Если большинство учёных пришли к таким выводам лишь в конце XX века, то в искусстве это представление закрепилось уже в период «перформативного поворота», обозначившегося в 1960-е годы. Таким образом, художники на протяжении десятилетий интуитивно чувствовали и использовали в своей работе то, что многие учёные долго не решались признать и что многие до сих пор продолжают оспаривать. В своих спектаклях, акциях, перформансах и инсталляциях они создавали условия, позволявшие как актёрам, так и зрителям осознать невозможность контролировать развитие событий. В результате у них появилось ощущение присутствия в мире чуда или, другими словами, осознание возможности собственного преображения.
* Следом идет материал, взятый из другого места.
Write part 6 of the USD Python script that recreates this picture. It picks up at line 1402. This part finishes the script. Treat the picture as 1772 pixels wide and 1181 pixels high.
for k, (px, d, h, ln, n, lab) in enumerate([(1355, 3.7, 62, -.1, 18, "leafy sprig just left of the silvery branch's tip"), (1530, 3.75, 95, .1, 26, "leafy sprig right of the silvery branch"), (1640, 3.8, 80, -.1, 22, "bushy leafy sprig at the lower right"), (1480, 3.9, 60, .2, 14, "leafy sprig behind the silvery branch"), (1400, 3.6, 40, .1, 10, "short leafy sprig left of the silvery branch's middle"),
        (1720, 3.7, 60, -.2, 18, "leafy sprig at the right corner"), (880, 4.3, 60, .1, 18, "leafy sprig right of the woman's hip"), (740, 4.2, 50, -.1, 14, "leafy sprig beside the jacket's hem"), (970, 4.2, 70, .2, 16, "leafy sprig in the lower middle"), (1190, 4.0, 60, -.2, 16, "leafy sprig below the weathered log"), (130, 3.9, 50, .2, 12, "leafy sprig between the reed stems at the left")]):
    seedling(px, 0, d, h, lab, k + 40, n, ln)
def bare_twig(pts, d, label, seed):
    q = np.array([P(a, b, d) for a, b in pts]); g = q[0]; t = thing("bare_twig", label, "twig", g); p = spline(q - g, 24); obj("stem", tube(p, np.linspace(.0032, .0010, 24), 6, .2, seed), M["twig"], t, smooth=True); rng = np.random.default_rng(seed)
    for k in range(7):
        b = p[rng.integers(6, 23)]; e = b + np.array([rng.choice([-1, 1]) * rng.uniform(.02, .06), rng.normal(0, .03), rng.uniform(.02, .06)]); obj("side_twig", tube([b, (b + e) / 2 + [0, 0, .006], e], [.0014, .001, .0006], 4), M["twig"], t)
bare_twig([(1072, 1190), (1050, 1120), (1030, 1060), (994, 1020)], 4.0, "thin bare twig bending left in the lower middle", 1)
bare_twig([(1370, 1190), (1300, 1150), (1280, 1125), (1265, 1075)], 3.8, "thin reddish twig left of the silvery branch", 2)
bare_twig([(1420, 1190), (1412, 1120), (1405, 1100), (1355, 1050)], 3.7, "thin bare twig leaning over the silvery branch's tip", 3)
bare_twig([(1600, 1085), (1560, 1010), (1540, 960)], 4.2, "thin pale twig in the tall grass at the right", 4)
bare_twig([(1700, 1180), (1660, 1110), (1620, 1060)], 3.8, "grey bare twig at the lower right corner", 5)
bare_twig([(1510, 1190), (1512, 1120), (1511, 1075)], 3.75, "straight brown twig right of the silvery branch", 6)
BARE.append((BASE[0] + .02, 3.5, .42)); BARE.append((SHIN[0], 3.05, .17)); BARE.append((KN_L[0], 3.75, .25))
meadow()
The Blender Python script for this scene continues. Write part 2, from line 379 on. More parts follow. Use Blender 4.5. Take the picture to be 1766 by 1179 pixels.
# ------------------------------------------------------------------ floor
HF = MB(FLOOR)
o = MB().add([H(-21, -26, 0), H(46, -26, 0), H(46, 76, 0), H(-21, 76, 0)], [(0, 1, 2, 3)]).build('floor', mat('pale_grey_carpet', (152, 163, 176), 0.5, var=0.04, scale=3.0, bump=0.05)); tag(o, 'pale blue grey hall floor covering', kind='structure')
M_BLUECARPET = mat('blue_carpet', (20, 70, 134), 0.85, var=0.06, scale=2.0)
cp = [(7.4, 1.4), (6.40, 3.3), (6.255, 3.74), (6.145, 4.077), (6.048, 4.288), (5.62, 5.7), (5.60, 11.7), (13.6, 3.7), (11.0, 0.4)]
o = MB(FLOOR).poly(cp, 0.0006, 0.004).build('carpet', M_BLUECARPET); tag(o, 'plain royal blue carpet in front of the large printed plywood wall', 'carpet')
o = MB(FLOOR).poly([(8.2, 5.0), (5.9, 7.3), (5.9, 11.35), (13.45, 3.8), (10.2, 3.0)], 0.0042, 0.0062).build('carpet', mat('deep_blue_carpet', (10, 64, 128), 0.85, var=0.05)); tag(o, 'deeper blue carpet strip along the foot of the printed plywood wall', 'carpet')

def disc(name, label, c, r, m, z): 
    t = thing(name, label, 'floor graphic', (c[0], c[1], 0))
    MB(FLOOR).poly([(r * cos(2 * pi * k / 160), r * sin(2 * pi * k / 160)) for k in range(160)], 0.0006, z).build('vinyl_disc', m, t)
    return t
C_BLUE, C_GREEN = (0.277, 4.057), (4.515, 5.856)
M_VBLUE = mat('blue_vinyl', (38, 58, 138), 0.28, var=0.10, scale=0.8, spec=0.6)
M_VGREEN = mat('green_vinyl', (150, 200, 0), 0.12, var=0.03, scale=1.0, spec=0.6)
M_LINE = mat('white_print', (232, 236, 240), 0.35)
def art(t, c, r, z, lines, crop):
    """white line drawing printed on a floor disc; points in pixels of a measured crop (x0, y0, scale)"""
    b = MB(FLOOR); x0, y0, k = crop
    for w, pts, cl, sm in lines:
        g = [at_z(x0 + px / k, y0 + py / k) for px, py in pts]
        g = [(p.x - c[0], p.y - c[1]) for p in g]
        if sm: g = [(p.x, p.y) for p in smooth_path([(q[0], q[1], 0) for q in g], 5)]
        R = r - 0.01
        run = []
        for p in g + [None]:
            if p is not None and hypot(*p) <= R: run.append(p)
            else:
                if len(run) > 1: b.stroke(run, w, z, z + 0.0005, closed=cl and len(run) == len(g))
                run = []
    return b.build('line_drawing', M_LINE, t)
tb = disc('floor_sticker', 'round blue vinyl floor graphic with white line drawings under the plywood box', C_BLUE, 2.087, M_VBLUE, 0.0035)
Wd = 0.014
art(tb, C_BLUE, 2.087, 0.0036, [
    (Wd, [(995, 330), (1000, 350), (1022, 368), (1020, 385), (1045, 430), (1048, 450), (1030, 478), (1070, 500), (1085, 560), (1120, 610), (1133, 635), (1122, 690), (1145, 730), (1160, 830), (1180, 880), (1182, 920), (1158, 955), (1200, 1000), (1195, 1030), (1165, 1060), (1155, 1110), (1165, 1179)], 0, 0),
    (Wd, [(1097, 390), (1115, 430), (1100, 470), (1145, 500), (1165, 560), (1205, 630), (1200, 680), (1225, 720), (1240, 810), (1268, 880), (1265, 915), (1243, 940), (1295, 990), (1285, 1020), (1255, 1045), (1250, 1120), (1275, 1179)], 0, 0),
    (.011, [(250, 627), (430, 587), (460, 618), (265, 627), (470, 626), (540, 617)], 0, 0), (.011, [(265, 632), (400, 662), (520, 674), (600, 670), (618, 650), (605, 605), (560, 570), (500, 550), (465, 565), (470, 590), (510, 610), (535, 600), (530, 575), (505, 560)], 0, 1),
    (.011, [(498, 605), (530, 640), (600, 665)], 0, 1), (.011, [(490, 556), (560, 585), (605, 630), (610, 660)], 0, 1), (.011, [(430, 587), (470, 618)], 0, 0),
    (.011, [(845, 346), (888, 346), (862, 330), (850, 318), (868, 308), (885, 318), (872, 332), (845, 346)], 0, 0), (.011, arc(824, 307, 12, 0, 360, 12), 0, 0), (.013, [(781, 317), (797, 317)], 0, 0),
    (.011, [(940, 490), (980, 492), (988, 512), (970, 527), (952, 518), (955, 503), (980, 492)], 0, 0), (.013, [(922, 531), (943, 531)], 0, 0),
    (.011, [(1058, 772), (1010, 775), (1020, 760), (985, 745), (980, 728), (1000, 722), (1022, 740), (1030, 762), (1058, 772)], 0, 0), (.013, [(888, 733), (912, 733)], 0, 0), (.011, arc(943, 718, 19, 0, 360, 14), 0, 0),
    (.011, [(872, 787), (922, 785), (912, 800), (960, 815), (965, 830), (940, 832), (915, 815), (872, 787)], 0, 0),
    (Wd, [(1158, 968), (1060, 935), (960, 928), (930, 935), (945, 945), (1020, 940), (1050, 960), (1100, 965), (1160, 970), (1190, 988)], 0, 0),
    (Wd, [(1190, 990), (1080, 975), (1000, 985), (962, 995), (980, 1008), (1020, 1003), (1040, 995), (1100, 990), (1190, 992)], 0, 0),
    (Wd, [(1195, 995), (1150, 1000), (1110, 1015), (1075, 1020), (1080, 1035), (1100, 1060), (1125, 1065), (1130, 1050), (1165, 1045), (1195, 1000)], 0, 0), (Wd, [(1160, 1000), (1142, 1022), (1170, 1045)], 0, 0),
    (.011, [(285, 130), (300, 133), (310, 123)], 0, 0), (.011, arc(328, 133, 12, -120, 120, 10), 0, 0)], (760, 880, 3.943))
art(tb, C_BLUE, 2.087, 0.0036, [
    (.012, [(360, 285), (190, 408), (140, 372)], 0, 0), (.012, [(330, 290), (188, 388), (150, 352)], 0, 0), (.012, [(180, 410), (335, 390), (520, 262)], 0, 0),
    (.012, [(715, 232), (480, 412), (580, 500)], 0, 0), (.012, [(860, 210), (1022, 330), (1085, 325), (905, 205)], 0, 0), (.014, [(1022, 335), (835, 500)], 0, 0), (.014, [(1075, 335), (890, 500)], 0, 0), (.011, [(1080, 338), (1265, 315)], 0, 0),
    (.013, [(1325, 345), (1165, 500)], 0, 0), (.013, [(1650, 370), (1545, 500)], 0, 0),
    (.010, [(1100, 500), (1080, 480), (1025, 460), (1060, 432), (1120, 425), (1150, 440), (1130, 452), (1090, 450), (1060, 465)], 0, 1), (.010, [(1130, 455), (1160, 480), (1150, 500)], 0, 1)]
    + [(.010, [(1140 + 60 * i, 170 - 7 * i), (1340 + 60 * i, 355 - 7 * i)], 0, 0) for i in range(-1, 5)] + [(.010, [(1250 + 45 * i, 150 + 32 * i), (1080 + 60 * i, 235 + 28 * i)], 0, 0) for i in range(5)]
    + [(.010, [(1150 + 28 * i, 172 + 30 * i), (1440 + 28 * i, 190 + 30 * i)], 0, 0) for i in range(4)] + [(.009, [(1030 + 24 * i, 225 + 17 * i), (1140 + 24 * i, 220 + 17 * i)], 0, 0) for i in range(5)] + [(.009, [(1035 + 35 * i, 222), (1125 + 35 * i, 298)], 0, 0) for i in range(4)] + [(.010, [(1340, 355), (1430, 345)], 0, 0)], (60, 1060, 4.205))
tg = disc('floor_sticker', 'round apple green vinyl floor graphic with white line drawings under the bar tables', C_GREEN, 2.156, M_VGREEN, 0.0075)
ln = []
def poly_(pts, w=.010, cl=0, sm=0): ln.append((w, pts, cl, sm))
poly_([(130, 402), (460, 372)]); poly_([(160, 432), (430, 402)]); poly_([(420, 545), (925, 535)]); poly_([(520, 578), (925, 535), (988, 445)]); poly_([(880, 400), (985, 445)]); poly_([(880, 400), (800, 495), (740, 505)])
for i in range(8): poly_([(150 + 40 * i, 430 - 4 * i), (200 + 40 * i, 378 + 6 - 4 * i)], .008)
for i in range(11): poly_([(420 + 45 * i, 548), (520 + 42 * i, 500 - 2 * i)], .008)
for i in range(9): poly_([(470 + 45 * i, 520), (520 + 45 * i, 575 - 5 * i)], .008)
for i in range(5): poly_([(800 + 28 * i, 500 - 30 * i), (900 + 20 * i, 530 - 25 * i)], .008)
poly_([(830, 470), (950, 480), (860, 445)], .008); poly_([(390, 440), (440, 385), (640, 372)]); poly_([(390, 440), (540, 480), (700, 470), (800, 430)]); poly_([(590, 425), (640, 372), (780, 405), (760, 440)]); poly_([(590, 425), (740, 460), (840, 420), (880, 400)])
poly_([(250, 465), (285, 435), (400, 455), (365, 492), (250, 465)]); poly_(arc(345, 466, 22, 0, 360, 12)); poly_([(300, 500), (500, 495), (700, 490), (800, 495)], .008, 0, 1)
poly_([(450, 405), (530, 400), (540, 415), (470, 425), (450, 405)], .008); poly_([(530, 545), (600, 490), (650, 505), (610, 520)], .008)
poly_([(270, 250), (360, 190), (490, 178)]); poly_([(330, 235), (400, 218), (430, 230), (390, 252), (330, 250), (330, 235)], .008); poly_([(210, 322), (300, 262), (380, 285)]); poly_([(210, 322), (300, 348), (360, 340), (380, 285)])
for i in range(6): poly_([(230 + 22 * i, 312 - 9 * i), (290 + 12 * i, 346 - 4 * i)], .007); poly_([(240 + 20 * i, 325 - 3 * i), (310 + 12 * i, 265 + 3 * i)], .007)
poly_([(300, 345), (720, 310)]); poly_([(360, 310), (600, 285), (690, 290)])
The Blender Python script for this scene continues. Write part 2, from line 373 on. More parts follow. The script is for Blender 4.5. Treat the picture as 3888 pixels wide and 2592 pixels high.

Хотя эстетика перформативности позволяет осознать и почувствовать «новое оволшебствление» мира, главным образом благодаря тому, что она привлекает внимание к феномену автореферентности (т.е. самопрезентации — И.Л.) и не требует от реципиента интерпретации происходящего, тем не менее этой эстетической теории не следует приписывать антипросвещенческий пафос. Указывая на то, что мировоззрение эпохи Просвещения наталкивается на определённые границы, поскольку оно описывает мир с помощью дихотомических пар понятий, и, позволяя человеку ощутить себя «воплощённым духом», эстетика перформативности предлагает «новую» концепцию просвещения: она не призывает человека подчинить себе природу — будь то его собственная или окружающая его природа, скорее она побуждает его по-новому взглянуть как на себя самого, так и на мир в целом, отказавшись от мышления, основанного на принципе дихотомии и заменив его системой понятий, допускающей многозначность, иными словами, она побуждает его вести себя в обычной жизни так же, как это происходит в рамках спектакля.